Home > History, Literature, Reviews > Astrological Structure and Narrative Mystery in Eleanor Catton’s “The Luminaries”

Astrological Structure and Narrative Mystery in Eleanor Catton’s “The Luminaries”

The Man Booker Prize is no small honour, and Eleanor Catton’s narratively sprawling, absorbing novel The Luminaries is no small honouree. The 28-year-old Canada-born, New Zealand-reared writer’s 800+ page astrologically-structured mystery is set in the mid-1800s during her adopted country’s West Coast gold rush and freely mixes a directness of prose with narrative and structural complexity. A compelling read for most of its length, The Luminaries loses some must-finish appeal in its closing segments, a miscalculation attributable mostly to a privileging of that aforementioned meticulously worked-out structure over narrative momentum and character empathy and engagement.

The Luminaries is a ripping-enough yarn about intrigue, betrayal, conflict, and redemption in and around the gold-rush boomtown of Hokitika on New Zealand’s West Coast. Beginning in 1866 and moving forward before flashing back (the placement of that flashing back is a big issue, but we’ll get to that in a moment), The Luminaries begins with Walter Moody, a Scottish barrister and prospecting hopeful, who arrives in town in the midst of a deluge characteristic of the region. He’s fleeing a deep family shame and a nearer, more mysterious vision that he’s seen on board the ship that landed him in Hokitika, and plans to stake a claim on the fortune-making goldfields in the area.

Seeking solitude and comfort in the lounge of his hotel, Moody happens upon a conspiratorial congregation of twelve seemingly mismatched local men. A genial representative of the enigmatic dozen gentlemen, a shipping agent named Balfour, attempts to suss out Moody’s nature and background, and the gathering eventually elects to inculcate the newcomer into their shared secret. The meeting concerns a labyrinthine riddle involving a deceased hermit, a vanished young man, an ambitious politician, an opium-addicted prostitute, a rough-edged sea captain, a fashionable widow, stolen gold, an unsigned bequest of wealth, the local prison, and a crate full of dresses, a tangled situation implicating every man there gathered in some way.

This sounds like an intriguing set-up for a cracker of a detective story with the rational, analytical Moody as the sleuth figure. Though there would be nothing wrong with that, it’s to Catton’s credit that she proceeds unpredictably. The story does eventually reach a sort of climax in a courtroom drama section with Moody as the brilliant legal unraveller of the tangled web woven by the sea captain Carver and his comely accomplice Lydia Wells. But what leads to those chapters is a tapestry of colliding motivations and ambitions, muddled associations and trespasses into each other’s orbits pushing her varied cast of characters towards conclusions that are introductions, endings that constitute beginnings.

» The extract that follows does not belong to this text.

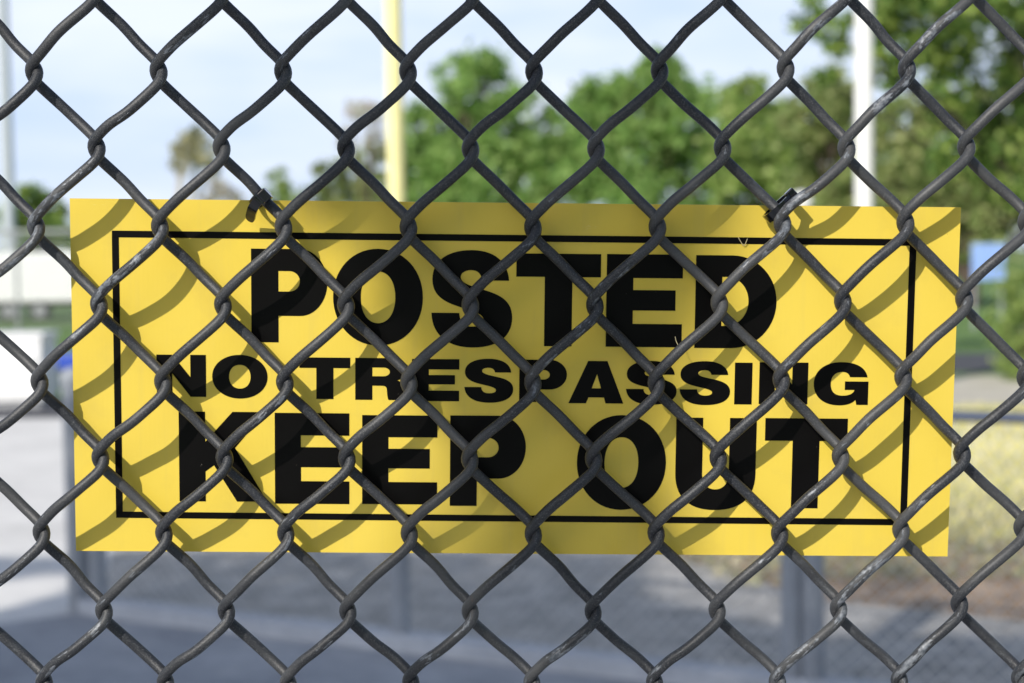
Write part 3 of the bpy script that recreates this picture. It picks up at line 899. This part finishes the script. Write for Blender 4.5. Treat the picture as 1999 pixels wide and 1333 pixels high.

Catton is a fine prose stylist, fond of digressions into the psychological nuances of her characters’ self-conceptions, relations to others, and closely-held illusions and prejudices. Her narrative is also riveting, at least up until her structural choices take over from natural storytelling rhythms and reader interest inevitably wanes.

Despite The Luminaries‘ ostensible setting in a historically firm time and place, it invokes Victorian spiritualism very prominently and involves seemingly supernatural occurences (ghostly apparitions, spirit possessions, apparent mental and physical linkages across time and space) and mysteries that are never fully explained. Such supernatural elements proceed from the astrological foundations and architectural skeleton of the novel. The dozen men meeting in the hotel lounge when Moody arrives are based on the twelve signs of the zodiac: an imperious goldfields magnate and pimp is Leo, a confident and physically imposing Maori guide is Aries, and so forth. Another set of characters, including Moody, Carver, and Lydia Wells, represent the planets of the solar system. The conjunction of the characters of corresponding astrological signs and heavenly bodies and the sort of interactions they have are based by Catton on the personality traits and psychological assumptions of the astrological profiles, as well as upon the passing phases of the moon. Catton’s chapters and “parts” begin much longer and grow much shorter as the book moves along, much as the lunar cycle begins at full wax before waning to a glowing sliver in the nocturnal sky.

It’s surely this intricate, tremendously clever structure that so attracted the Booker jury, lending a depth and resonant allure to the page-turning period intrigue of Catton’s central mystery. But Catton chooses to mostly resolve the core mystery of the “current” strand of the narrative with the courtroom chapters with a hundred pages to spare, at which point she fills in the back story that leads her characters to their collisions in Hokitika. The verve goes out of the storytelling at this point, it must be said; so many juicier enigmas are left unresolved in the main body of the text that it seems odd to spend an extended denouement sketching in lesser mysteries in the narrative’s deep background. It is, to put it bluntly, a mistake, though not one that significantly dents the otherwise compelling facade of The Luminaries.